#### [Written problem]
Make an exact transcription of the material, leaving out all images.

--- Start ---

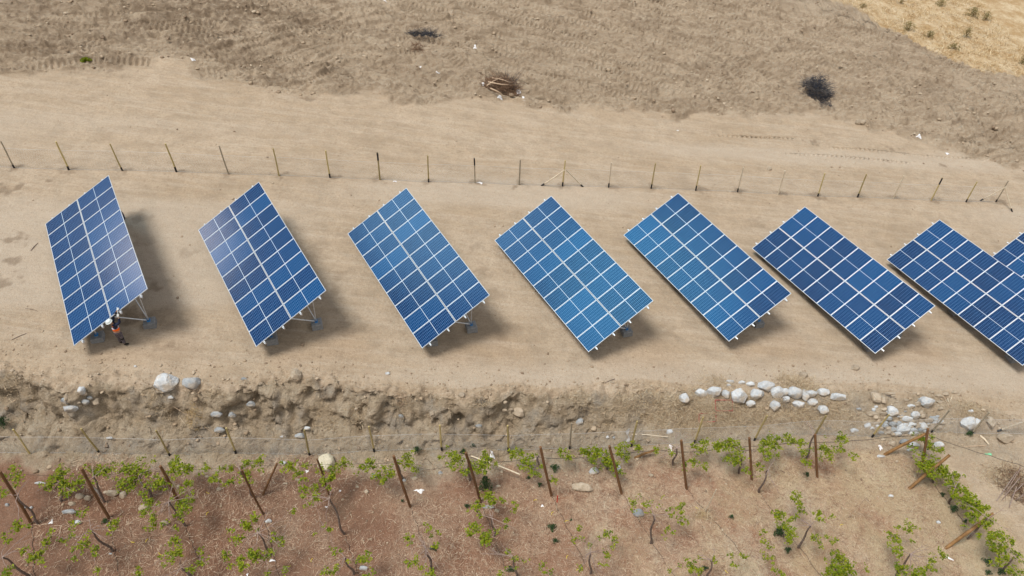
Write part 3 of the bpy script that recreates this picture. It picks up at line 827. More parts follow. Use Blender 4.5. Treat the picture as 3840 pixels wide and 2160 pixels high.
# ------------------------------------------------------------------ vineyard posts
def Z1(x, y): return (x*.375, 905.6+y*.375)
def Z2(x, y): return (603.7+x*.375, 905.6+y*.375)
def Z3(x, y): return (1207.5+x*.375, 905.6+y*.375)
def Z4(x, y): return (1905+x*.375, 905.6+y*.375)
def Z5(x, y): return (1663.6+x*.1979, 925.7+y*.1979)
def Z6(x, y): return (2133.2+x*.1719, 939.2+y*.1719)
vp = [(Z1(210, 1095), Z1(0, 745), 'dark brown vineyard post at the left edge beside a leafy vine'), (Z1(730, 1060), Z1(545, 730), 'dark vineyard post leaning over the stones, second thick post from the left'),
      (Z1(1195, 940), Z1(1075, 710), 'dark vineyard post between two leafy vines, third thick post from the left'), (Z2(155, 1035), Z2(10, 740), 'slim weathered vineyard post left of the red-brown soil patch'),
      (Z2(600, 905), Z2(518, 665), 'vineyard post standing in front of the big pale boulder'), (Z2(1140, 985), Z2(1030, 645), 'brown vineyard post between the pale boulder and the dark green shrub'),
      (Z2(1615, 950), Z2(1515, 620), 'vineyard post standing against the tall dark green shrub'), (Z3(480, 915), Z3(405, 585), 'thick brown vineyard post just left of the long grey boulder'),
      (Z3(950, 895), Z3(868, 575), 'vineyard post wrapped in vine leaves right of the long grey boulder'), (Z3(1385, 865), Z3(1350, 540), 'vineyard post with a crooked bare vine leaning on it, below the red frames'),
      (Z4(-37, 800), Z4(-53, 520), 'vineyard post in the middle of a leafy stretch, below the white boulders'), (Z4(402, 790), Z4(388, 500), 'vineyard post with forked vine trunk right of the leafy stretch'),
      (Z4(1105, 720), Z4(1145, 460), 'dark corner post of the vineyard propped by a slanting pole')]
for i, (b, t, lab) in enumerate(vp):
    g, tp = pole_pts(b, t)
    r = .062 if i not in (3, 4) else .045
    o = pole_mesh(g, tp, r, r*.92, M['wood_brown'], 'vineyard_post', None, 10, .015)
    tag(o, lab, 'post', 'thick posts at the ends of the vine rows')
for (b, t, h, r, mt, nm, lab) in (
        (Z4(858, 632), Z4(1130, 492), 1.75, .075, 'wood_orange', 'brace_pole', 'slanting orange-brown pole propping the corner post at the rubble heap'),
        (Z4(1022, 862), Z4(1290, 635), 1.7, .075, 'wood_orange', 'brace_pole', 'slanting brown pole half hidden by leaves below the corner post'),
        (Z4(1268, 1262), Z4(1585, 1028), 1.7, .075, 'wood_orange', 'brace_pole', 'long slanting brown pole in the right-hand vine row near the bottom'),
        (Z4(1410, 1195), Z4(1600, 1020), 1.45, .03, 'wood_pale', 'stake', 'thin pale stake beside the long slanting brown pole'),
        (Z2(150, 910), Z2(248, 695), None, .05, 'wood_brown', 'leaning_stake', 'dark stake leaning to the right beside the red-brown soil patch'),
        (Z3(1043, 655), Z3(1168, 603), .55, .06, 'wood_orange', 'fallen_post', 'short mossy post fallen against the hose below the lower fence'),
        (Z3(1508, 1020), Z3(1585, 870), None, .03, 'wood_pale', 'stake', 'pale bare stake with a straw tuft at its foot'),
        (Z4(605, 1058), Z4(735, 920), None, .022, 'twig_pale', 'stake', 'thin pale stick standing alone right of the bare vine'),
        (Z3(1020, 498), Z3(1262, 514), .06, .028, 'wood_pale', 'pale_pole', 'pale straight pole lying at the foot of the lower fence'),
        (Z2(1549, 640), Z3(268, 768), .25, .035, 'wood_pale', 'pale_pole', 'pale pole lying in the litter right of the dark green shrub'),
        (Z1(1215, 895), Z1(1110, 760), None, .028, 'wood_pale', 'stake', 'thin pale stake leaning on the third thick post'),
        (Z1(690, 925), Z1(620, 850), .35, .05, 'twig_grey', 'fallen_branch', 'short thick grey branch lying beside the second thick post')):
    g, tp = pole_pts(b, t, h)
    o = pole_mesh(g, tp, r, r*.9, M[mt], nm, None, 8, .02, dig=.05)
    tag(o, lab, 'pole' if 'pole' in nm else 'stake', None)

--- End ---

#### [Reply]
Write part 3 of the bpy script that recreates this picture. It picks up at line 827. More parts follow. Use Blender 4.5. Treat the picture as 3840 pixels wide and 2160 pixels high.
# ------------------------------------------------------------------ vineyard posts
def Z1(x, y): return (x*.375, 905.6+y*.375)
def Z2(x, y): return (603.7+x*.375, 905.6+y*.375)
def Z3(x, y): return (1207.5+x*.375, 905.6+y*.375)
def Z4(x, y): return (1905+x*.375, 905.6+y*.375)
def Z5(x, y): return (1663.6+x*.1979, 925.7+y*.1979)
def Z6(x, y): return (2133.2+x*.1719, 939.2+y*.1719)
vp = [(Z1(210, 1095), Z1(0, 745), 'dark brown vineyard post at the left edge beside a leafy vine'), (Z1(730, 1060), Z1(545, 730), 'dark vineyard post leaning over the stones, second thick post from the left'),
      (Z1(1195, 940), Z1(1075, 710), 'dark vineyard post between two leafy vines, third thick post from the left'), (Z2(155, 1035), Z2(10, 740), 'slim weathered vineyard post left of the red-brown soil patch'),
      (Z2(600, 905), Z2(518, 665), 'vineyard post standing in front of the big pale boulder'), (Z2(1140, 985), Z2(1030, 645), 'brown vineyard post between the pale boulder and the dark green shrub'),
      (Z2(1615, 950), Z2(1515, 620), 'vineyard post standing against the tall dark green shrub'), (Z3(480, 915), Z3(405, 585), 'thick brown vineyard post just left of the long grey boulder'),
      (Z3(950, 895), Z3(868, 575), 'vineyard post wrapped in vine leaves right of the long grey boulder'), (Z3(1385, 865), Z3(1350, 540), 'vineyard post with a crooked bare vine leaning on it, below the red frames'),
      (Z4(-37, 800), Z4(-53, 520), 'vineyard post in the middle of a leafy stretch, below the white boulders'), (Z4(402, 790), Z4(388, 500), 'vineyard post with forked vine trunk right of the leafy stretch'),
      (Z4(1105, 720), Z4(1145, 460), 'dark corner post of the vineyard propped by a slanting pole')]
for i, (b, t, lab) in enumerate(vp):
    g, tp = pole_pts(b, t)
    r = .062 if i not in (3, 4) else .045
    o = pole_mesh(g, tp, r, r*.92, M['wood_brown'], 'vineyard_post', None, 10, .015)
    tag(o, lab, 'post', 'thick posts at the ends of the vine rows')
for (b, t, h, r, mt, nm, lab) in (
        (Z4(858, 632), Z4(1130, 492), 1.75, .075, 'wood_orange', 'brace_pole', 'slanting orange-brown pole propping the corner post at the rubble heap'),
        (Z4(1022, 862), Z4(1290, 635), 1.7, .075, 'wood_orange', 'brace_pole', 'slanting brown pole half hidden by leaves below the corner post'),
        (Z4(1268, 1262), Z4(1585, 1028), 1.7, .075, 'wood_orange', 'brace_pole', 'long slanting brown pole in the right-hand vine row near the bottom'),
        (Z4(1410, 1195), Z4(1600, 1020), 1.45, .03, 'wood_pale', 'stake', 'thin pale stake beside the long slanting brown pole'),
        (Z2(150, 910), Z2(248, 695), None, .05, 'wood_brown', 'leaning_stake', 'dark stake leaning to the right beside the red-brown soil patch'),
        (Z3(1043, 655), Z3(1168, 603), .55, .06, 'wood_orange', 'fallen_post', 'short mossy post fallen against the hose below the lower fence'),
        (Z3(1508, 1020), Z3(1585, 870), None, .03, 'wood_pale', 'stake', 'pale bare stake with a straw tuft at its foot'),
        (Z4(605, 1058), Z4(735, 920), None, .022, 'twig_pale', 'stake', 'thin pale stick standing alone right of the bare vine'),
        (Z3(1020, 498), Z3(1262, 514), .06, .028, 'wood_pale', 'pale_pole', 'pale straight pole lying at the foot of the lower fence'),
        (Z2(1549, 640), Z3(268, 768), .25, .035, 'wood_pale', 'pale_pole', 'pale pole lying in the litter right of the dark green shrub'),
        (Z1(1215, 895), Z1(1110, 760), None, .028, 'wood_pale', 'stake', 'thin pale stake leaning on the third thick post'),
        (Z1(690, 925), Z1(620, 850), .35, .05, 'twig_grey', 'fallen_branch', 'short thick grey branch lying beside the second thick post')):
    g, tp = pole_pts(b, t, h)
    o = pole_mesh(g, tp, r, r*.9, M[mt], nm, None, 8, .02, dig=.05)
    tag(o, lab, 'pole' if 'pole' in nm else 'stake', None)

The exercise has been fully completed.